Now let's make a sincerity test. What category are you guys in more often?
Well I dont think I fit any of these categories. There may be a fourth - and that might be those of us who are still somewhat comfortable as they age and dont feel the need to be out on the prowl. On a few rare occasions, younger women (not working girls) have actually flirted with me - usually at a bar and even initiated some rather vigorous kissing. As I said - these were rare occasions. Few and far between - but quite welcome and memorable. One in particular stands out. I had introduced myself to a young lass - we both were friends with the bartender in a fun local place. Conversation ensued - mostly about books and history in particular - not an academic stuffy talk - quite lively. So much so that next thing I know, and much to my surprise, the fetching young lass is kissing me wildly - her tongue very aggressively at work. Of course there was some nice whisky involved in the lead up to this event - but Id like to think - it was also a moment of great chemistry and timing on a lovely day. Of course, never to happen again - numbers were exchanged - but we never saw each other again.
Good morning
Not sure what category I fit into now. I did notice that when I was in my fifties that I felt old going to the erotic dance clubs. But I acted differently when I did go. I always remember that the dancers age was so young ! I was the age of a Grandpa now. And felt that they were young girls when I was younger.
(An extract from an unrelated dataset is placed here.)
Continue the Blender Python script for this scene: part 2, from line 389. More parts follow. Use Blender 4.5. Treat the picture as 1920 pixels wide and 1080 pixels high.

As for real life, hmm not sure what I think or do. Yes I try not to look anymore, but oh god they look amazing. I remember that category three Grandpa fit in. He had his hair and the money to back it up ! Oh yes the women liked him. Mostly older women, but sometimes a younger one would be around him and he knew it was for his money. Now that I am in my sixties its even harder not to be that old man. But its not bad being the old grandpa type that tells them things.
Like stand tall and pull your shoulders back ! That way your breasts will look bigger ! Lol I am old so I can get away with it ! Another thing grandpa taught me. You can say things that are wild to say out loud. Because we did it already. But you know youth is wasted on the young.
As for women as they get older, yeah they do lose that spark that made them sexy. They dont engage in sexual activity anymore. Sad because they were good at it, and they still are sexy but dont believe it ! Staying healthy is important. To life it self ! If you want to get older or just give up and die. Does that change the categories some ? Some of us are okay with getting older, but still not happy with it. So hug those older people in your life because they are not going to be around long.
Sometimes it takes a little thought to formulate the response, or perhaps we didn't even drop by the site... :-)
I'm struggling to see myself is any of this, having upgraded girlfriend 1.0 directly to wife 1.0 at 22 years and being happy zipping around in an MX-5 over a Porsche (I leave that to a relative who's gradually acquiring a small collection).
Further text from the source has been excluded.